Normally, one is content to listen to TMS with or without Channel 4’s excellent pictures, but the Ashes series was so dramatic that it was made for television, and I must confess I watched Channel 4 more than I listened to TMS, despite the radio coverage maintaining its annual excellence. I caught some of its coverage during the Trent Bridge Test, and all its commentators and pundits were on form: Henry Blofeld with the vivid and colourful phrase — a ‘peeved Brett Lee looking like a disgruntled teapot’ after a thick edge from Geraint Jones went to the boundary; the wonderfully diverting chatter about extraneous movement outside the ground: ‘Have you seen another red bus, Bill?’ ‘Yes, it’s red in front and green at the back.’ ‘Oh, that’s a very classy bus.’ Rod Marsh, the superb Australian former Test wicketkeeper and batsman, was a pleasure to hear in the studio. Having done so much for the resurgence of English cricketers through the Academy, he was demob happy. Discussing why players leave the field during play, he made the point that drinkers never went off because they often had a hangover and were dehydrated. It was the non-drinkers, he thought, always rushing off to have a pee because ‘they were on the water’.
When Australia were down, Jonathan Agnew told Marsh that he couldn’t expect sympathy from the British after all the cricketing humiliations of the past 18 years. ‘I don’t,’ replied the robust Marsh. ‘I’m a big boy now.’ I hope Marsh will become a regular on TMS as he’s one of the better Australians, like Michael Slater and Richie Benaud. We’re told Benaud is retiring now that the brilliantly innovative Channel 4 team has lost Test cricket and he’s in his early Seventies. I hope someone brings him back for our domestic Test series because he’s been one of the great Test commentators of all time, not to mention his distinguished cricketing career. He’s wise, shrewd and impartial. I read that Michael Grade, the BBC chairman of the governors, is encouraging his new head of sport, Roger Mosey, to bring Test cricket back to the BBC when the Sky rights run out in 2010. I’ll believe it when I see it. The BBC has been so badly run in the past 15 years that I doubt it has the commitment, though Mosey is a talented and formidable operator.

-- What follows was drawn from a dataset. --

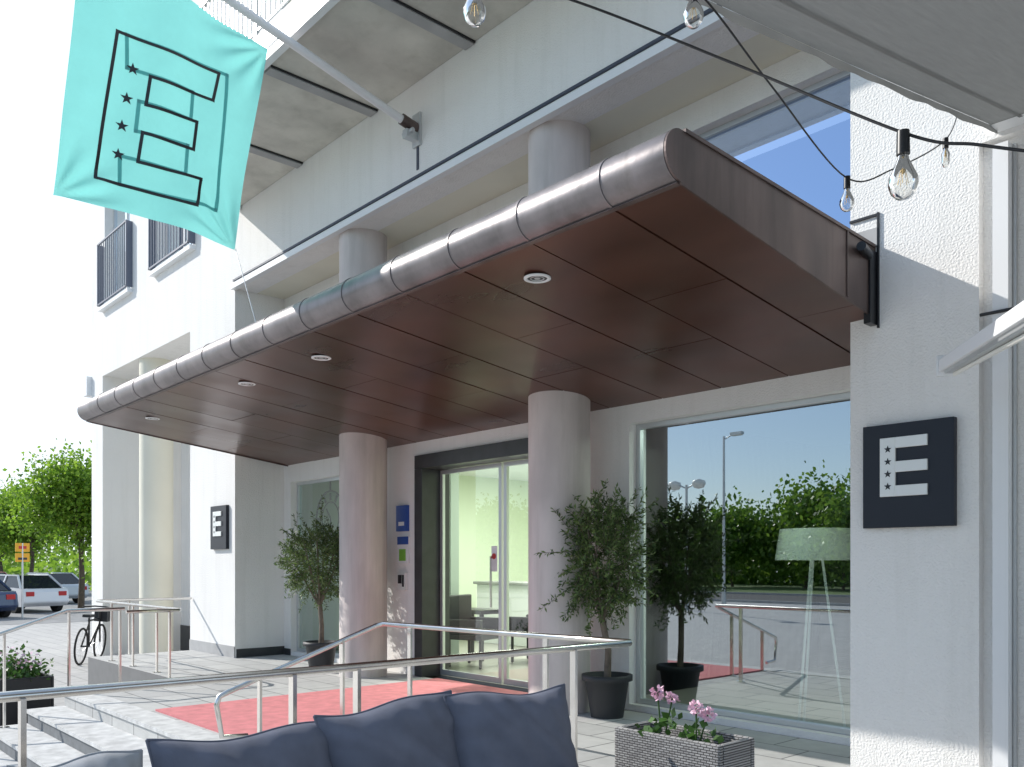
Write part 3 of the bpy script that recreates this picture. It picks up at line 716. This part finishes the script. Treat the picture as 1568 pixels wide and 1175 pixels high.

Grade has also been active in another sphere, ordering an internal inquiry into remarks made by the Today presenter John Humphrys to a gathering of public-relations men on a cruise liner moored in Southampton, published by the Labour party’s house magazine the Times. While it might have been unwise for a serving BBC presenter to describe Gordon Brown as ‘quite easily the most boring political interviewee I have ever had in my whole bloody life,’ and to say, ‘All you have to say is “John Prescott” and people laugh’; that all government ministers were liars, and that Peter Mandelson was widely disliked by his fellow politicians, the fact is that everything he said was true. Whenever I hear Brown on Today, I mentally switch off; Prescott is almost illiterate; Mandelson’s honesty has been called into question and he becomes menacing when challenged; and all government ministers have been trained to dissemble. The comments were captured on a video that was passed to a former deputy of Alastair Campbell at No. 10, a ghastly creep called Tim Allan, who now runs a publicrelations firm called Portland PR.
The suspicion is, of course, that this is part of a continuing vendetta by Campbell, a truly evil man, in my opinion, and his driven, obsessive, almost deranged acolytes, against Today post-Hutton that Grade should fiercely resist. I’ve had my misgivings about Humphrys’s style of interviewing, but he does at least try to penetrate the lies of politicians, even if the results are mixed. The truth is that radio and television political interviewing has been destroyed by the spinners. Were the BBC not so keen to please the government before the charter renewal next year, the corporation might not be so deferential. The other question raised by this smear campaign against Humphrys is: who in their right mind would wish to become a client of Portland when the man who runs it is prepared, at the behest of the government, to pass on confidential information to the press?